Alerté par l'existence potentielle de mineures françaises parmi les victimes de Jeffrey Epstein, le parquet de Paris avait ouvert une enquête préliminaire en août 2019. Il s'était alors intéressé au rôle de Jean-Luc Brunel, fondateur des agences de mannequins Karin Models et MC2 Model Management. Proche du financier américain, son nom était apparu dès la première enquête ouverte aux Etats-Unis contre Epstein et close en 2007. Dans cette première procédure, deux femmes l'avaient déjà accusé de jouer le rôle de rabatteur pour Jeffrey Epstein, amenant aux Etats-Unis des "jeunes filles" de milieux modestes en leur faisant miroiter des jobs dans le mannequinat. 

A l'époque, des messages troublants avaient été retrouvés par la police de Floride, dont celui-ci, noté en 2005 après un coup de fil de "Jean-Luc" : "Il a une prof pour vous, pour vous apprendre à parler russe. Elle a 2x8 ans, pas blonde." Le financier avait alors plaidé coupable de sollicitation de prostituées et écopé de 13 mois de prison. 

Quels sont les faits qui lui sont reprochés ? 
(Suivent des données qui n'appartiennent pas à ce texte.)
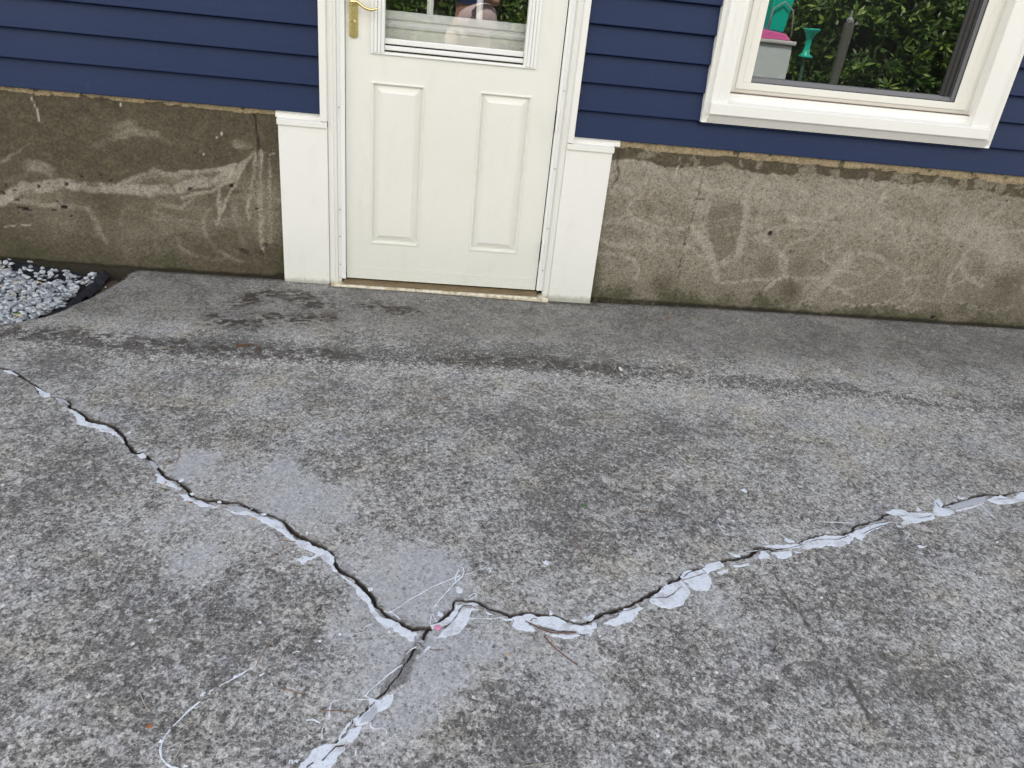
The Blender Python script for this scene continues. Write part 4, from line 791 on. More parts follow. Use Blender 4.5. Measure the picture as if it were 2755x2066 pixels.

Dès l'ouverture de l'enquête préliminaire en août 2019, plusieurs anciens mannequins étaient alors sortis du silence pour accuser directement Jean-Luc Brunel de viols. La Néerlandaise Thysia Huisman affirme avoir été "droguée et violée" par Jean-Luc Brunel dans les années 1990. Virginia Giuffre, une des principales plaignantes de l'affaire Epstein, a également affirmé avoir été forcée à avoir des rapports sexuels avec Jean-Luc Brunel. En 2015, alors en froid avec Epstein, Jean-Luc Brunel avait annoncé des actions en France et aux Etats-Unis pour dénoncer ces "allégations" mais aucune de ces procédures n'a prospéré.

Vendredi soir, Jean-Luc Brunel a été mis en examen pour "viols sur mineur de plus de 15 ans" et "harcèlement sexuel". Mis en détention provisoire, il a été par ailleurs été placé sous le statut intermédiaire de témoin assisté pour les faits de "traite des êtres humains aggravée au préjudice de victimes mineures aux fins d'exploitation sexuelle". Cette mise en examen laisse penser que les enquêteurs ont découvert de nouvelles charges contre Jean-Luc Brunel. 

Qui sont les autres mis en cause ? 

Ghislaine Maxwell. Fille du défunt magnat britannique des médias Robert Maxwell, Ghislaine Maxwell, que Jeffrey Epstein considérait comme sa "meilleure amie" est est accusée par certaines victimes présumées du financier d'avoir activement recruté de jeunes adolescentes et d'avoir participé aux abus. Dans une action au civil intentée en 2015 contre elle et Jeffrey Epstein, Virginia Giuffre affirme que Maxwell l'a retenue dans les années 2000 comme "esclave sexuelle". Ghislaine Maxwell a été arrêtée en juillet aux Etats-Unis et inculpée de trafic de mineures. 

Prince Andrew. Le nom du deuxième fils de la reine Elizabeth II revient souvent comme ayant été un ami de Jeffrey Epstein. Virginia Giuffre accuse Ghislaine Maxwell de l'avoir forcée à avoir des relations sexuelles avec lui, tandis qu'une autre femme l'a accusé de comportement indécent. Il a "catégoriquement" démenti les affirmations de ses accusatrices.

Leslie Wexner. Patron milliardaire de l'entreprise L Brands - connue pour être la maison-mère de la marque de lingerie Victoria's Secret - il est soupçonné par certains d'avoir été le principal soutien financier de Jeffrey Epstein, qui le recruta comme conseiller financier à la fin des années 1980. Selon le New York Times, Wexner faisait suffisamment confiance à Epstein pour lui donner une procuration générale au début des années 1990, et lui céder sa maison de Manhattan sans qu'il y ait d'argent échangé. Un porte-parole de Leslie Wexner a assuré qu'il avait coupé les liens avec son ex-protégé il y a 10 ans.

George Mitchell. Ex-émissaire spécial de Bill Clinton et figure des accords de paix en Irlande du Nord, puis émissaire spécial de Barack Obama pour le Moyen-Orient, George Mitchell a vu son aura entachée par des documents révélés en 2019. Virginia Giuffre affirme en effet qu'elle aurait été forcée par Epstein et Maxwell d'avoir des rapports sexuels avec lui mais aussi avec Bill Richardson, ex-ambassadeur des Etats-Unis aux Nations unies sous Bill Clinton. Les deux ont catégoriquement balayé ces accusations.

Jeffrey Epstein a compté dans son entourage Bill Clinton et Donald Trump. Personne n'a suggéré que ces deux derniers aient profité de jeunes filles recrutées pour Jeffrey Epstein. Mais leurs noms ont été cités pour avoir voyagé à bord de ses avions privés, et Epstein a par ailleurs fréquenté le club de Floride de Donald Trump à Mar-a-Lago.